「もくめん浴」や和紙の手仕事を体感。『ウェルフェアトリップ 五感のとびらをひらく旅』をレポート
展覧会『ウェルフェアトリップ 五感のとびらをひらく旅』が東京・竹芝にあるダイアログ・ダイバーシティミュージアム「対話の森®︎」で10月1日まで開催されている。 【画像】会場写真一覧 同展は書籍『ウェルフェアトリップ~福祉の場をめぐる小さな旅』(アノニマ・スタジオ)の著者であり、日本の福祉現場を巡ってきた羽塚順子がプロデュースする展覧会。8つの異なる部屋を舞台に、全国の障害者施設でつくられた手仕事や職人技をインスタレーションとして展示する。 今回の記事では、五感を刺激する同展の見どころを紹介する。
もくめんに埋まる体験も。五感を刺激するインスタレーション
最初の扉を開けると現れるのは「旅の始まりの部屋」。畳の原料となるイグサが敷かれたインスタレーションだ。 国産イグサの約9割は熊本県で生産されているが、近年は農家の後継者不足が深刻だという。次世代にイグサを残したいという想いで活動する熊本のアーティスト・ユニットitiitiがこの部屋を企画した。 多くの作品に触れるのも同展の大きな魅力。
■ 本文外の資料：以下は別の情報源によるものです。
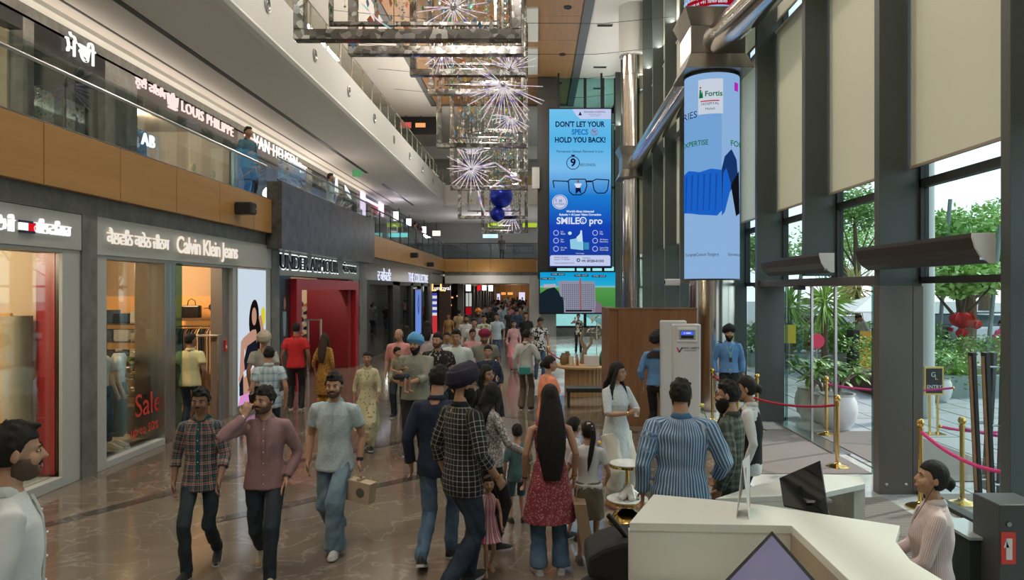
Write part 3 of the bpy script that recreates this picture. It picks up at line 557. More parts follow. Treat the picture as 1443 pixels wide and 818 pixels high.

イグサを干す際には急激な乾燥を防ぐため「泥染め加工」が施されており、触ると少し手が白くなるのが楽しい。 次の部屋に入ると、木の良い匂いがふわっと香る。 「森の部屋」には贈り物の箱のなかに敷く緩衝材「もくめん」が敷き詰められている。 囲いのなかに敷き詰められたもくめんに包まれる「もくめん浴」をすることも可能。もくめんをかき分けて体を埋める感覚や、じんわりとした不思議な温かさを楽しむことができる。 もくめんをつくっている高知・土佐の戸田商行は「障害のある人も一緒に働くのがあたりまえ」という考え方のもと、昭和時代から障害のある人を雇用してきた企業だという。 3番目の部屋では、和紙の原料である「コウゾ」が紙に変わっていく様子を展示。 クワの木と鳥をモチーフにした型で漉いた和紙を天井に貼ったインスタレーションも。透けるほど薄い和紙と光が織りなす幻想的な風景を、地面に敷かれた和紙に寝転びながら体験することができる。